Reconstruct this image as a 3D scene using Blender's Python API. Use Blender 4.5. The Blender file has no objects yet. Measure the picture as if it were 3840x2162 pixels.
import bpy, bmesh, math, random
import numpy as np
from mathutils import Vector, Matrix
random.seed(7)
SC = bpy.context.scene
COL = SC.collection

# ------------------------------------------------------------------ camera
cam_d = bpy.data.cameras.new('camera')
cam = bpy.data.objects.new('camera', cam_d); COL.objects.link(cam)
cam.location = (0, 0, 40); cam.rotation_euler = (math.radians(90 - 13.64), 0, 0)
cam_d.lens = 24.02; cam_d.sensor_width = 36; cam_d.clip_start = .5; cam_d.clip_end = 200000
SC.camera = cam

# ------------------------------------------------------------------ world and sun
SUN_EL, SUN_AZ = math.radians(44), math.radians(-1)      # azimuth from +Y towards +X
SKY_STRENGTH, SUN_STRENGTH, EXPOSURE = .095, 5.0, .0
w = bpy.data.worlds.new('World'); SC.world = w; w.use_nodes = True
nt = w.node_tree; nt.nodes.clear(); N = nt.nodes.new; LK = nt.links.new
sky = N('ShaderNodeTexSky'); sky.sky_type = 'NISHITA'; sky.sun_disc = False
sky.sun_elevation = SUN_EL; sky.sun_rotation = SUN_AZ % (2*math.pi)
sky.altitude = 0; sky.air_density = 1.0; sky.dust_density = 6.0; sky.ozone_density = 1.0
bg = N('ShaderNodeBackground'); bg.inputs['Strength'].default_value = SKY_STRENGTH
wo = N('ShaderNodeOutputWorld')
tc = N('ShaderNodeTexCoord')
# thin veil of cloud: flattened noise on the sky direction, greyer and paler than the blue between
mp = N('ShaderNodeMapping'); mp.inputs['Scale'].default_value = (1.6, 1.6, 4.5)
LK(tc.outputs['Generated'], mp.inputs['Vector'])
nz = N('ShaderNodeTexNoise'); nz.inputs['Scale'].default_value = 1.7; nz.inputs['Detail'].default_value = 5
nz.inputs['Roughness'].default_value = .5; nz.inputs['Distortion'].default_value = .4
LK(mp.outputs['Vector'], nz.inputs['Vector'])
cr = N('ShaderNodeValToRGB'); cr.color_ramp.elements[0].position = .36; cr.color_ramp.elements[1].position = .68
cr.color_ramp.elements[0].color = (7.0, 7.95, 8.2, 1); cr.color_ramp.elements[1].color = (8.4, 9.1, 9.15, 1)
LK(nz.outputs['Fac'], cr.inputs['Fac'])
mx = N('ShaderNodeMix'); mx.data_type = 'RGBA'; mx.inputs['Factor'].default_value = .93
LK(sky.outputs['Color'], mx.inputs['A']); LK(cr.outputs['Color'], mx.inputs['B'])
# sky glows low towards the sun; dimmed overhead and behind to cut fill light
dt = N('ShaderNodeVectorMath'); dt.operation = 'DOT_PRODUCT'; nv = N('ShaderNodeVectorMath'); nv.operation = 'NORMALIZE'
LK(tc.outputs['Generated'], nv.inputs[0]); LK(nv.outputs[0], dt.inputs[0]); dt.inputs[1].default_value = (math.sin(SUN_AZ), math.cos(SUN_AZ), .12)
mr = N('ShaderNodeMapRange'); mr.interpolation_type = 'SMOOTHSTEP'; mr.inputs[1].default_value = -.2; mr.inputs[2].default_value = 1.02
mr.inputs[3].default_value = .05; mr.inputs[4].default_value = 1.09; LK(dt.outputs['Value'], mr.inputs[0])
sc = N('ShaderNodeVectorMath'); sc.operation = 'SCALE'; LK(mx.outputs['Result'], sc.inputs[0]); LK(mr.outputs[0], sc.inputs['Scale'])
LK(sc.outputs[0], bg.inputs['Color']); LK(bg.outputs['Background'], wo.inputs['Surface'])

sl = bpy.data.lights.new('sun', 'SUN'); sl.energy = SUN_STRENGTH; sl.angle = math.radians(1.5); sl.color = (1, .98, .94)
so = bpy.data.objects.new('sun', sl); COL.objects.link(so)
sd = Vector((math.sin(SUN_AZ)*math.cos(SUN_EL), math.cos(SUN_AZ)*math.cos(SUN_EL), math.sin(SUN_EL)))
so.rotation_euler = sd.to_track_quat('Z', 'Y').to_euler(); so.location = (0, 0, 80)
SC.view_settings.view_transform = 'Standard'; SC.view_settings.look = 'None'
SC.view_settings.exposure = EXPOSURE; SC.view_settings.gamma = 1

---

▸ **AIM OF THE EXERCISE**: Return exactly the opening lines of the listing above, ending with the line that has "SC.camera = cam".

▸ **SOLUTION TO THIS EXERCISE**:
Reconstruct this image as a 3D scene using Blender's Python API. Use Blender 4.5. The Blender file has no objects yet. Measure the picture as if it were 3840x2162 pixels.
import bpy, bmesh, math, random
import numpy as np
from mathutils import Vector, Matrix
random.seed(7)
SC = bpy.context.scene
COL = SC.collection

# ------------------------------------------------------------------ camera
cam_d = bpy.data.cameras.new('camera')
cam = bpy.data.objects.new('camera', cam_d); COL.objects.link(cam)
cam.location = (0, 0, 40); cam.rotation_euler = (math.radians(90 - 13.64), 0, 0)
cam_d.lens = 24.02; cam_d.sensor_width = 36; cam_d.clip_start = .5; cam_d.clip_end = 200000
SC.camera = cam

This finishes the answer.